A new rental affordability report from ATTOM found that renting an average three-bedroom home is more affordable than owning a similar median priced home in 95% of the 222 largest U.S. counties analyzed for the report.

But that doesn't mean renting is a bargain. Rent is consuming more than one-third of average wages in most of these markets, with nearly half the markets studied seeing rent increases rising faster than the median price of homes, according to the report.

And buyers continue to face challenges of their own. Despite the slowdown in the real estate market in the second half of 2022 and the strong growth in salaries, home prices rose faster than wages in more than 90% of the U.S.

It's quite a turnaround from a year ago, said Rick Sharga, executive vice president of market intelligence for ATTOM. He noted that last year it was more affordable to own than to rent in 60% of the markets analyzed.
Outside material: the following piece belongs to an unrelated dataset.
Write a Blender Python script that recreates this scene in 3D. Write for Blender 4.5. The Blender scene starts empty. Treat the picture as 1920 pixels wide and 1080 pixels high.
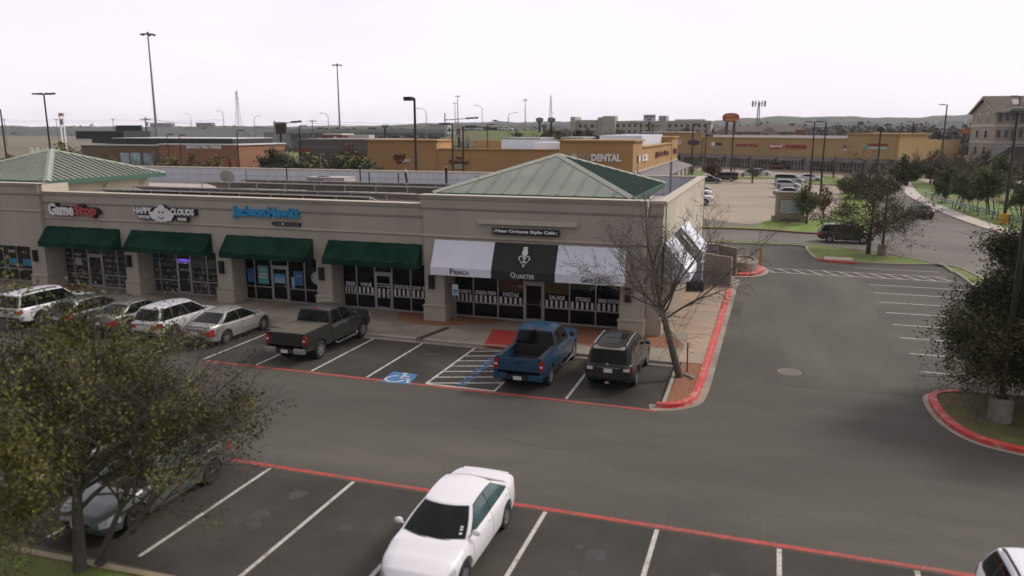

"But with mortgage rates doubling, monthly payments for new homeowners rose by 45-50% compared to a year ago, even though home price appreciation has slowed down dramatically," Sharga said. "This has made renting more affordable in the majority of markets, despite rental rates continuing to rise over the past year."

The trend is especially pronounced in the biggest urban markets — but rents for three-bedroom housing units are also rising fastest in those urban areas, particularly in Chicago, San Diego and Orange County in southern California.

The large metros where single-family home prices are rising faster than rents are Los Angeles, Houston, Phoenix, Dallas and Las Vegas.

Least affordable/most affordable markets to buy

While the report shows most homeowners across the U.S. would need to fork over more than one-third of their average local wages to pay the mortgage on a median price house, some areas are bucking the trend.

The most affordable market for owning a home is Detroit's Wayne County, where 24.1% of the average local wages is needed. Other relatively affordable markets include Montgomery County, Alabama (27.6%), and Cleveland's Cuyahoga County (27.7%).

According to the report, the least affordable counties are Honolulu (139.8% of average local wages needed to own a home), Kings County (Brooklyn), NY (125.9%) and Orange County, California (124.7%).

Widest gaps in big metro areas

Honolulu, Oakland and San Jose have the widest gaps between renting and buying, according to the report. Honolulu's rents eat up 66% of the average local wages, which is very high but still much better than buying, which takes up 139.8% of the average wage.

San Mateo County, California; Alexandria, Virginia; and Loudoun County, Virginia, have the biggest gaps for areas with less than one million people.

Chicago is the only large metro where it is (slightly) more affordable to buy than rent. The average rent in the Windy City consumes 40% of the typical local wages while homeownership requires 38% of wages.